╔══

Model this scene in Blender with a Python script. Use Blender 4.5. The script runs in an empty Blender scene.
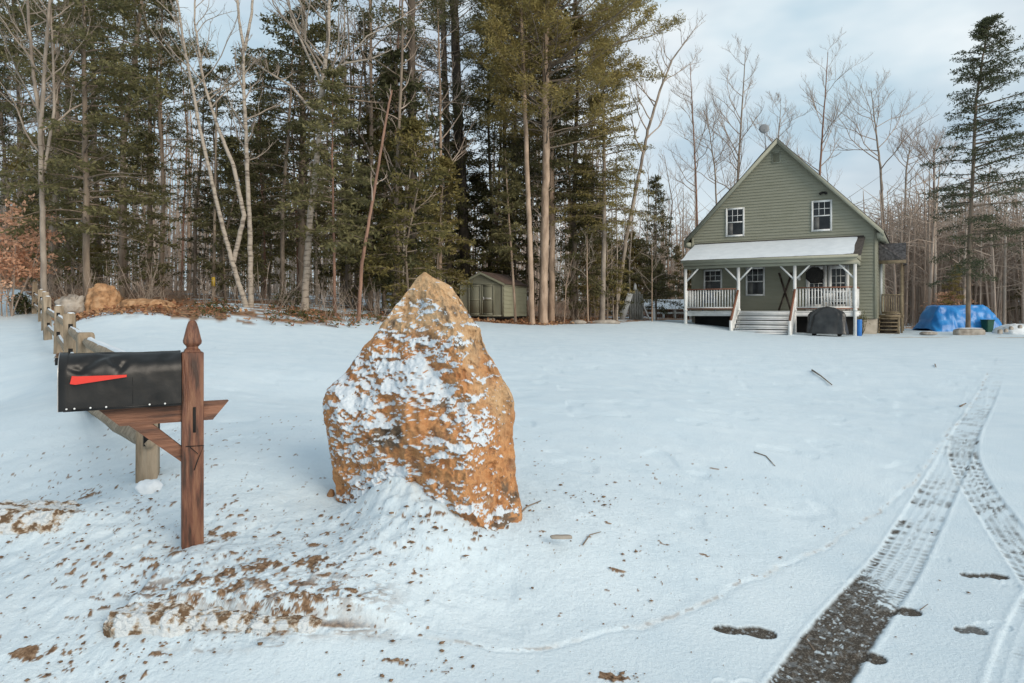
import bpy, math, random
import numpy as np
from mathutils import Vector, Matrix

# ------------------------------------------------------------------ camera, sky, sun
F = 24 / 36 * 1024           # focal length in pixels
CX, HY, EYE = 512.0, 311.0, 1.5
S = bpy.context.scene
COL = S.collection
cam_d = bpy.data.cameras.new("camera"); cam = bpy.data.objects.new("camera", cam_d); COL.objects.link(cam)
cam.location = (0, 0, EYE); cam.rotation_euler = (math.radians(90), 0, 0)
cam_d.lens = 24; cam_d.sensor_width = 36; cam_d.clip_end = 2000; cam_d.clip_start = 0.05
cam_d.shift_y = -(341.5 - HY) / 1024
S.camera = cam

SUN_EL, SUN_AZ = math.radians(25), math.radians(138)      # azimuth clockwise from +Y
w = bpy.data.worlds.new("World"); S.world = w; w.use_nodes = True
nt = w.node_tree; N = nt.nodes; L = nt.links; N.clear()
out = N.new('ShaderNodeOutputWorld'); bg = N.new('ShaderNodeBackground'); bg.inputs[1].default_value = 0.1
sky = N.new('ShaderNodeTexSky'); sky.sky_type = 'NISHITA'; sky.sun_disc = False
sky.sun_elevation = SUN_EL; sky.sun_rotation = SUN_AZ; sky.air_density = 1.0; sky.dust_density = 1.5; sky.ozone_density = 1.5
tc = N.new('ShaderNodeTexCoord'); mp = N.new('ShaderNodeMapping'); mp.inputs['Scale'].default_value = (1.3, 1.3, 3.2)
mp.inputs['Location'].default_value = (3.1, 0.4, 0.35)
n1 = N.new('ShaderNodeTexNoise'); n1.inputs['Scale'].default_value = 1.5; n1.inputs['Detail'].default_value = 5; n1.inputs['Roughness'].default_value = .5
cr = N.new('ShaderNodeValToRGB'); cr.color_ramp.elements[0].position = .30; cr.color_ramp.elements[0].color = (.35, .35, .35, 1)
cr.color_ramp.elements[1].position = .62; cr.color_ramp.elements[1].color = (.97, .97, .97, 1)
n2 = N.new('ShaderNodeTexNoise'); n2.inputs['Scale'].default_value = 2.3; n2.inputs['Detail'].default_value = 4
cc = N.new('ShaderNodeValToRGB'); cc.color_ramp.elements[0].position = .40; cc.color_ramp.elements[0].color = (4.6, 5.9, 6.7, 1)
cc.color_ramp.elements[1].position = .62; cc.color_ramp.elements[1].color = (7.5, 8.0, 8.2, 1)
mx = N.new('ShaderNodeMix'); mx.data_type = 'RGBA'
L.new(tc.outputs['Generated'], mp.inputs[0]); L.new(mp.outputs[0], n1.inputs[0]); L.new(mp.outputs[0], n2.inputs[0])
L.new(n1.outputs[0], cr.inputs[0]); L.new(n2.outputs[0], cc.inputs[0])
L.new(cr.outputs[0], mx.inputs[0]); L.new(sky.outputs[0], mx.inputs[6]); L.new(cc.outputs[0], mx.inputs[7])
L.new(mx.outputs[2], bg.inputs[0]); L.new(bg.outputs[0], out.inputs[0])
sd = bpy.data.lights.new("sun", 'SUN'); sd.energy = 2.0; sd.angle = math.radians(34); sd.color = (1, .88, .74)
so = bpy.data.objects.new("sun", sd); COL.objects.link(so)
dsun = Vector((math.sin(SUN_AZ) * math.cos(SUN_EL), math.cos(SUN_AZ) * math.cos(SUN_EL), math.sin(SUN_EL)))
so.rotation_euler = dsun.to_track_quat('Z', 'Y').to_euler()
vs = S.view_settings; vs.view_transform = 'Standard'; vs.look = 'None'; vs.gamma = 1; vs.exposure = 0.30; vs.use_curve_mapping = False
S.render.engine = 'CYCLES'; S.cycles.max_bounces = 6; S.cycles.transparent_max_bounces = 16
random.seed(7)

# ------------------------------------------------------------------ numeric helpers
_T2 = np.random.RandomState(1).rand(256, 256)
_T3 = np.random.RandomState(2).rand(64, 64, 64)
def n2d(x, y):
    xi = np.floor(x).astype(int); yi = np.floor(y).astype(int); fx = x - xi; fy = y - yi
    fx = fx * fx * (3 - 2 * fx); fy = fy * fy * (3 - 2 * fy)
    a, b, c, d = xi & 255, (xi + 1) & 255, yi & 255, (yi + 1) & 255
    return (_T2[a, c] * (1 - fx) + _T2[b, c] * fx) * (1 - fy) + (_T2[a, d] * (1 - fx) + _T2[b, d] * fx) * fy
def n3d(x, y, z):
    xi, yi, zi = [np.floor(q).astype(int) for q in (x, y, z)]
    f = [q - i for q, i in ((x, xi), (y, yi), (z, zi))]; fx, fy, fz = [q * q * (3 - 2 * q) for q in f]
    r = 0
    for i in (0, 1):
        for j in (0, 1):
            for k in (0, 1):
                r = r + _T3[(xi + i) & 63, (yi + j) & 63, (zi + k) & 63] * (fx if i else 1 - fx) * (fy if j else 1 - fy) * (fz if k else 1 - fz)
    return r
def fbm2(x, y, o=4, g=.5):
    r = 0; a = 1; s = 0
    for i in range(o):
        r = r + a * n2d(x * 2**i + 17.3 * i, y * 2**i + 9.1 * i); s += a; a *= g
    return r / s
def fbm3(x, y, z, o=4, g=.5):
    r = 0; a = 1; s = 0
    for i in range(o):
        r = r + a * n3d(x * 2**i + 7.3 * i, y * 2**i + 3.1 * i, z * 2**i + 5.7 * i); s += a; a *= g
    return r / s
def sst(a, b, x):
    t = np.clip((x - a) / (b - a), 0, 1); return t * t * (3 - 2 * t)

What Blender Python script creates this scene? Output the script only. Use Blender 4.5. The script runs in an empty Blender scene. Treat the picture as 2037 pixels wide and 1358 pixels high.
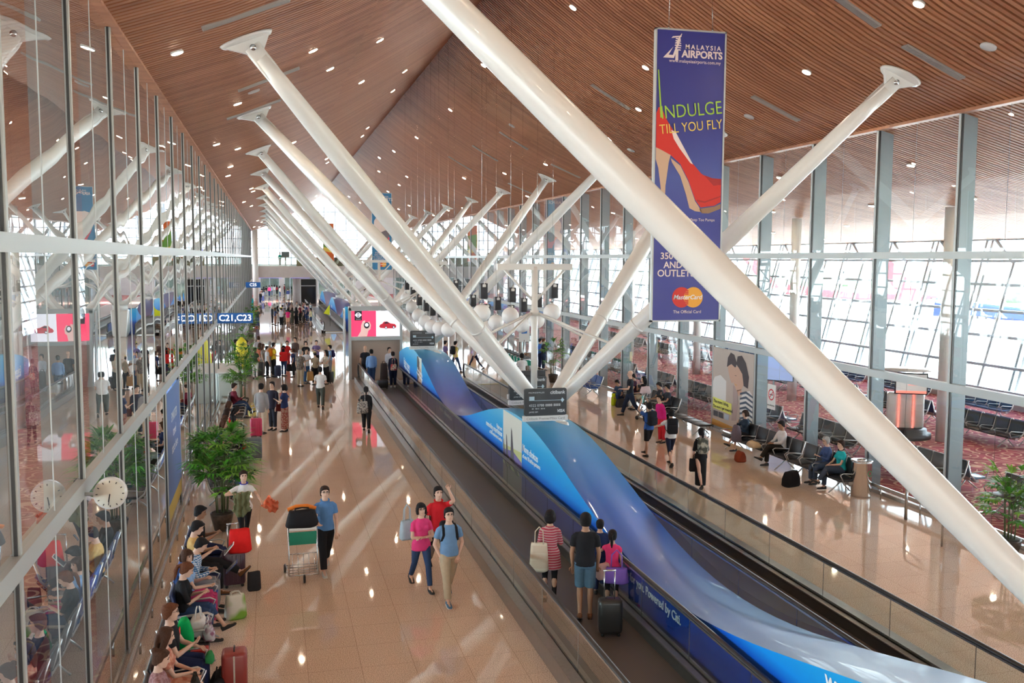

╚══

What to produce
Transcribe the entries from their first line to the line that holds "S.camera = cam", both included, and skip every picture.

Output for this task
Model this scene in Blender with a Python script. Use Blender 4.5. The script runs in an empty Blender scene.
import bpy, math, random
import numpy as np
from mathutils import Vector, Matrix

# ------------------------------------------------------------------ camera, sky, sun
F = 24 / 36 * 1024           # focal length in pixels
CX, HY, EYE = 512.0, 311.0, 1.5
S = bpy.context.scene
COL = S.collection
cam_d = bpy.data.cameras.new("camera"); cam = bpy.data.objects.new("camera", cam_d); COL.objects.link(cam)
cam.location = (0, 0, EYE); cam.rotation_euler = (math.radians(90), 0, 0)
cam_d.lens = 24; cam_d.sensor_width = 36; cam_d.clip_end = 2000; cam_d.clip_start = 0.05
cam_d.shift_y = -(341.5 - HY) / 1024
S.camera = cam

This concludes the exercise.